> _GOAL_:
Write out the full listing exactly as given, minus the images.

[Entries with scene source code]

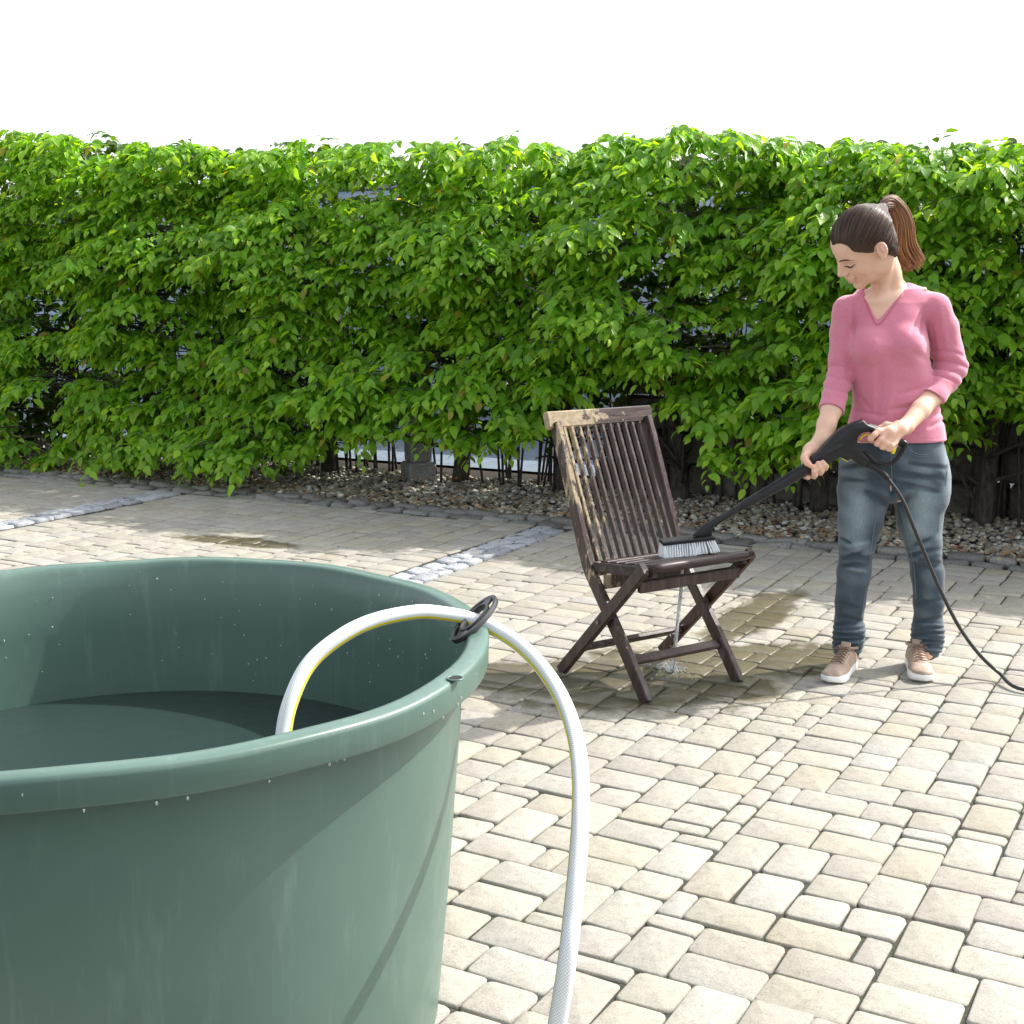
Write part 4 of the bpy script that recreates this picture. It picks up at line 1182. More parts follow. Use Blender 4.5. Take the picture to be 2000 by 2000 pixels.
        for ax in range(3):
            u, v = [(1, 2), (2, 0), (0, 1)][ax]
            A = np.moveaxis(I, ax, 0); ch = A[:-1] != A[1:]; ch = np.moveaxis(ch, 0, ax)
            e = np.argwhere(ch); e = e[(e[:, u] > 0) & (e[:, v] > 0) & (e[:, u] < n[u] - 1) & (e[:, v] < n[v] - 1)]
            su = np.zeros(3, int); su[u] = 1; sv = np.zeros(3, int); sv[v] = 1
            q = [e - su - sv, e - sv, e, e - su]
            w = np.stack([idx[x[:, 0], x[:, 1], x[:, 2]] for x in q], 1)
            flip = ~I[e[:, 0], e[:, 1], e[:, 2]]; w[flip] = w[flip][:, ::-1]; F.append(w)
        F = np.concatenate(F); F = F[(F >= 0).all(1)]
        for _ in range(relax):
            a = np.zeros_like(V); k = np.zeros(len(V))
            for i in range(4):
                np.add.at(a, F[:, i], V[F[:, (i + 1) % 4]]); np.add.at(k, F[:, i], 1)
                np.add.at(a, F[:, i], V[F[:, (i - 1) % 4]]); np.add.at(k, F[:, i], 1)
            V = V * .5 + .5 * a / np.maximum(k, 1)[:, None]
        return V, F
def sines(P, f, seed):
    r = np.random.default_rng(seed); v = 0
    for _ in range(6):
        d = nrm(r.normal(size=3)) * f * r.uniform(.6, 1.5); v = v + np.sin(P @ d + r.uniform(0, 6.28))
    return v / 3.0
def creases(V, N_, items, Yc):
    """soft dents and ridges along segments given in (u, v) of the front view: (u0,v0,u1,v1,width px,depth m)"""
    uv = proj(V)[:, :2]; front = N_[:, 1] < .25; d = np.zeros(len(V))
    for (u0, v0, u1, v1, w, dep) in items:
        a = np.array([u0, v0]); ab = np.array([u1 - u0, v1 - v0]); q = uv - a; t = np.clip((q @ ab) / (ab @ ab), 0, 1)
        dist = np.hypot(*(q - t[:, None] * ab).T); e = np.sin(np.clip(t * .9 + .05, 0, 1) * math.pi) ** .5
        sg = np.cross(ab, q) / (np.linalg.norm(ab))
        d += np.where(front, 1.9 * dep * np.exp(-(dist / w) ** 2) * e, 0)
    return d

YT = 4.64
person = thing('person', 'woman with ponytail, pink jumper and jeans scrubbing the chair with a long brush', 'person', (1.31, 4.60, 0))
# ---------- skeleton, from the photograph's picture plane and measured depths
J = dict(shL=at(1828, 601, 4.64), elL=at(1857, 716, 4.66), cuL=at(1825, 770, 4.58), wrL=at(1769, 833, 4.455),
         shR=at(1654, 604, 4.64), elR=at(1643, 728, 4.63), cuR=at(1624, 800, 4.55), wrR=at(1604, 860, 4.485),
         nb=at(1735, 566, 4.655))
def tz(v, Y=YT): return at(1700, v, Y)[2]
def tx(u, v, Y=YT): return at(u, v, Y)[0]
def w2(p_): return p_ / 560.0
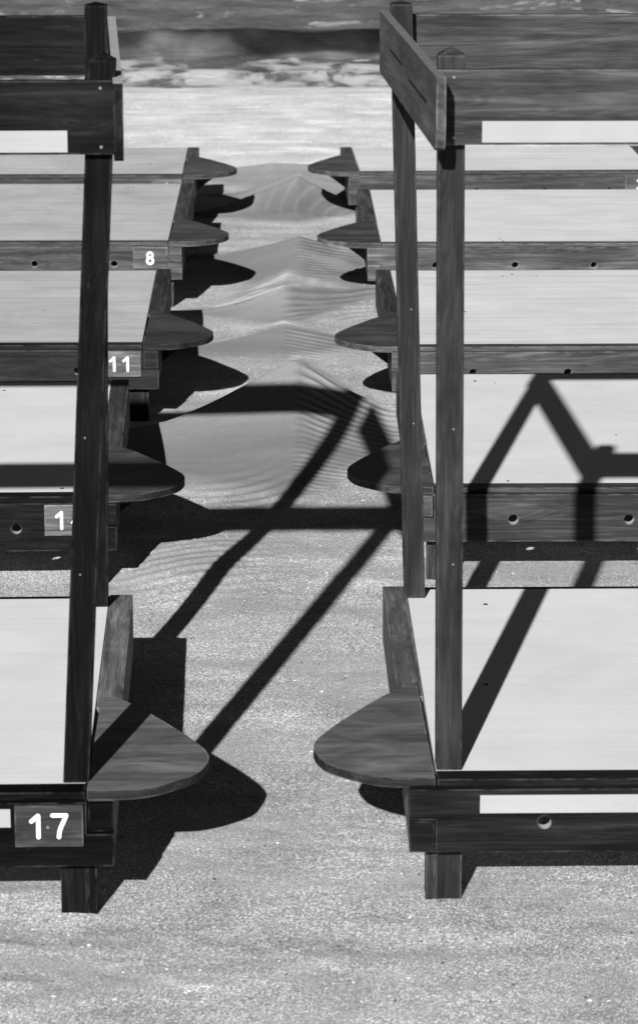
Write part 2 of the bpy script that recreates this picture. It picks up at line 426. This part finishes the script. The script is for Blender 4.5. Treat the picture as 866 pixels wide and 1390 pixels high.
bed('beach bed with grey deck numbered 11', -.685, 13.11, .9, 1.76, -1, .016, .04, .018, 'grey', 'notch', '11')
bed('beach bed with grey deck numbered 8', -.697, 15.75, .5, 1.95, -1, .04, .06, .058, 'grey', 'notch', '8')
bed('beach bed nearest the sea on the left, grey deck and half-hidden number plate', -.723, 18.09, .75, 1.10, -1, .035, .075, .045, 'grey', 'notch', '2')

# ---------------------------------------------------------------- sand
def axis_pts(fine0, fine1, step, lo, hi, grow=1.12):
    a = list(np.arange(fine0, fine1, step)); d = step
    left, right = [], []
    x = fine0; d = step
    while x > lo: d = min(d*grow, 3.0); x -= d; left.append(x)
    x = a[-1]; d = step
    while x < hi: d = min(d*grow, 3.0); x += d; right.append(x)
    return np.array(left[::-1] + a + right)
xs = axis_pts(-1.35, 1.55, .010, -70, 70)
ys = axis_pts(6.6, 20.6, .0095, -20, 60, 1.06)
X, Y = np.meshgrid(xs, ys)
rng = np.random.RandomState(3)
def vnoise(x, y, seed=0):
    """value noise, bilinear with smoothstep"""
    r = np.random.RandomState(seed).rand(512, 512)
    xi = np.floor(x).astype(int); yi = np.floor(y).astype(int); fx = x-xi; fy = y-yi
    fx = fx*fx*(3-2*fx); fy = fy*fy*(3-2*fy)
    g = lambda i, j: r[i % 512, j % 512]
    return (g(xi, yi)*(1-fx)+g(xi+1, yi)*fx)*(1-fy)+(g(xi, yi+1)*(1-fx)+g(xi+1, yi+1)*fx)*fy
def fbm(x, y, o=4, seed=0):
    t = 0; a = .5
    for k in range(o): t = t + a*(vnoise(x*2**k, y*2**k, seed+k)-.5); a *= .5
    return t
Z = .022*fbm(X*1.3, Y*1.1, 4, 11) + .030*fbm(X*2.6, Y*5.0, 3, 23) + .015*fbm(X*8, Y*13, 3, 27) + .006*fbm(X*24, Y*24, 3, 31)
Z = Z + .006
fine = np.zeros_like(X)
wind = np.zeros_like(X)
sort = np.zeros_like(X)
warp = fbm(X*2.2, Y*2.2, 4, 51)
ripple = np.zeros_like(X)
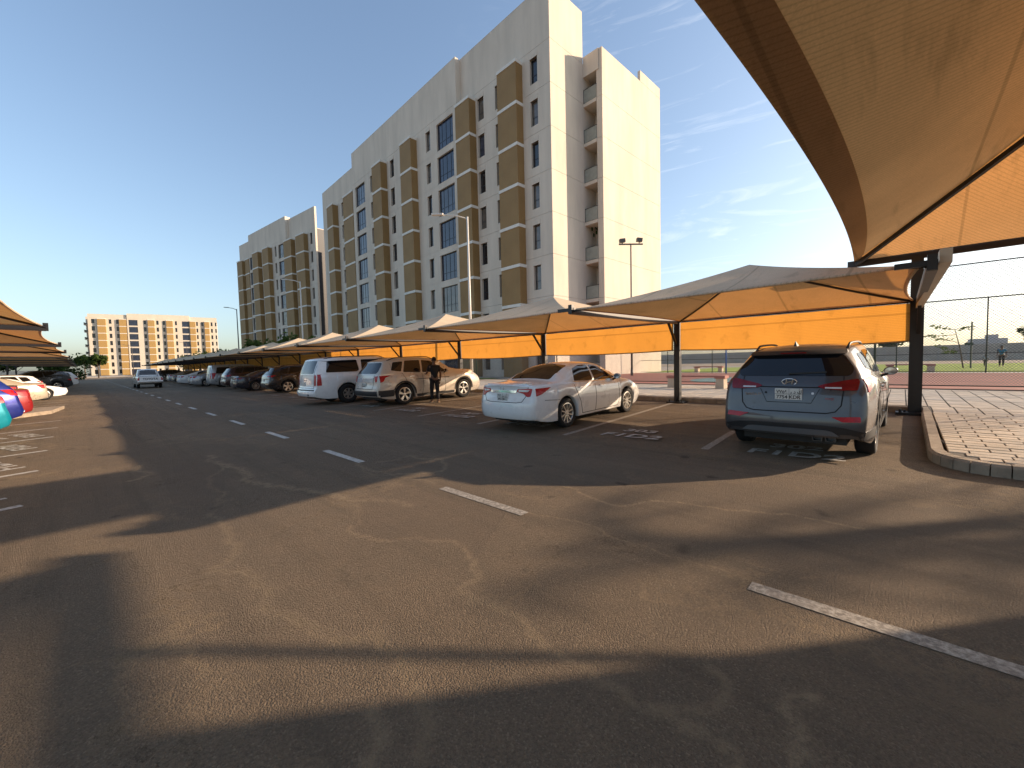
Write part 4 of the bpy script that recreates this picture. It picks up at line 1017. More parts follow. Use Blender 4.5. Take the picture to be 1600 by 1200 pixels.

> _OUTPUT_:
Write part 4 of the bpy script that recreates this picture. It picks up at line 1182. More parts follow. Use Blender 4.5. Take the picture to be 2000 by 2000 pixels.
        for ax in range(3):
            u, v = [(1, 2), (2, 0), (0, 1)][ax]
            A = np.moveaxis(I, ax, 0); ch = A[:-1] != A[1:]; ch = np.moveaxis(ch, 0, ax)
            e = np.argwhere(ch); e = e[(e[:, u] > 0) & (e[:, v] > 0) & (e[:, u] < n[u] - 1) & (e[:, v] < n[v] - 1)]
            su = np.zeros(3, int); su[u] = 1; sv = np.zeros(3, int); sv[v] = 1
            q = [e - su - sv, e - sv, e, e - su]
            w = np.stack([idx[x[:, 0], x[:, 1], x[:, 2]] for x in q], 1)
            flip = ~I[e[:, 0], e[:, 1], e[:, 2]]; w[flip] = w[flip][:, ::-1]; F.append(w)
        F = np.concatenate(F); F = F[(F >= 0).all(1)]
        for _ in range(relax):
            a = np.zeros_like(V); k = np.zeros(len(V))
            for i in range(4):
                np.add.at(a, F[:, i], V[F[:, (i + 1) % 4]]); np.add.at(k, F[:, i], 1)
                np.add.at(a, F[:, i], V[F[:, (i - 1) % 4]]); np.add.at(k, F[:, i], 1)
            V = V * .5 + .5 * a / np.maximum(k, 1)[:, None]
        return V, F
def sines(P, f, seed):
    r = np.random.default_rng(seed); v = 0
    for _ in range(6):
        d = nrm(r.normal(size=3)) * f * r.uniform(.6, 1.5); v = v + np.sin(P @ d + r.uniform(0, 6.28))
    return v / 3.0
def creases(V, N_, items, Yc):
    """soft dents and ridges along segments given in (u, v) of the front view: (u0,v0,u1,v1,width px,depth m)"""
    uv = proj(V)[:, :2]; front = N_[:, 1] < .25; d = np.zeros(len(V))
    for (u0, v0, u1, v1, w, dep) in items:
        a = np.array([u0, v0]); ab = np.array([u1 - u0, v1 - v0]); q = uv - a; t = np.clip((q @ ab) / (ab @ ab), 0, 1)
        dist = np.hypot(*(q - t[:, None] * ab).T); e = np.sin(np.clip(t * .9 + .05, 0, 1) * math.pi) ** .5
        sg = np.cross(ab, q) / (np.linalg.norm(ab))
        d += np.where(front, 1.9 * dep * np.exp(-(dist / w) ** 2) * e, 0)
    return d

YT = 4.64
person = thing('person', 'woman with ponytail, pink jumper and jeans scrubbing the chair with a long brush', 'person', (1.31, 4.60, 0))
# ---------- skeleton, from the photograph's picture plane and measured depths
J = dict(shL=at(1828, 601, 4.64), elL=at(1857, 716, 4.66), cuL=at(1825, 770, 4.58), wrL=at(1769, 833, 4.455),
         shR=at(1654, 604, 4.64), elR=at(1643, 728, 4.63), cuR=at(1624, 800, 4.55), wrR=at(1604, 860, 4.485),
         nb=at(1735, 566, 4.655))
def tz(v, Y=YT): return at(1700, v, Y)[2]
def tx(u, v, Y=YT): return at(u, v, Y)[0]
def w2(p_): return p_ / 560.0
Write part 2 of the bpy script that recreates this picture. It picks up at line 426. This part finishes the script. The script is for Blender 4.5. Treat the picture as 866 pixels wide and 1390 pixels high.
bed('beach bed with grey deck numbered 11', -.685, 13.11, .9, 1.76, -1, .016, .04, .018, 'grey', 'notch', '11')
bed('beach bed with grey deck numbered 8', -.697, 15.75, .5, 1.95, -1, .04, .06, .058, 'grey', 'notch', '8')
bed('beach bed nearest the sea on the left, grey deck and half-hidden number plate', -.723, 18.09, .75, 1.10, -1, .035, .075, .045, 'grey', 'notch', '2')

# ---------------------------------------------------------------- sand
def axis_pts(fine0, fine1, step, lo, hi, grow=1.12):
    a = list(np.arange(fine0, fine1, step)); d = step
    left, right = [], []
    x = fine0; d = step
    while x > lo: d = min(d*grow, 3.0); x -= d; left.append(x)
    x = a[-1]; d = step
    while x < hi: d = min(d*grow, 3.0); x += d; right.append(x)
    return np.array(left[::-1] + a + right)
xs = axis_pts(-1.35, 1.55, .010, -70, 70)
ys = axis_pts(6.6, 20.6, .0095, -20, 60, 1.06)
X, Y = np.meshgrid(xs, ys)
rng = np.random.RandomState(3)
def vnoise(x, y, seed=0):
    """value noise, bilinear with smoothstep"""
    r = np.random.RandomState(seed).rand(512, 512)
    xi = np.floor(x).astype(int); yi = np.floor(y).astype(int); fx = x-xi; fy = y-yi
    fx = fx*fx*(3-2*fx); fy = fy*fy*(3-2*fy)
    g = lambda i, j: r[i % 512, j % 512]
    return (g(xi, yi)*(1-fx)+g(xi+1, yi)*fx)*(1-fy)+(g(xi, yi+1)*(1-fx)+g(xi+1, yi+1)*fx)*fy
def fbm(x, y, o=4, seed=0):
    t = 0; a = .5
    for k in range(o): t = t + a*(vnoise(x*2**k, y*2**k, seed+k)-.5); a *= .5
    return t
Z = .022*fbm(X*1.3, Y*1.1, 4, 11) + .030*fbm(X*2.6, Y*5.0, 3, 23) + .015*fbm(X*8, Y*13, 3, 27) + .006*fbm(X*24, Y*24, 3, 31)
Z = Z + .006
fine = np.zeros_like(X)
wind = np.zeros_like(X)
sort = np.zeros_like(X)
warp = fbm(X*2.2, Y*2.2, 4, 51)
ripple = np.zeros_like(X)
Write part 4 of the bpy script that recreates this picture. It picks up at line 1017. More parts follow. Use Blender 4.5. Take the picture to be 1600 by 1200 pixels.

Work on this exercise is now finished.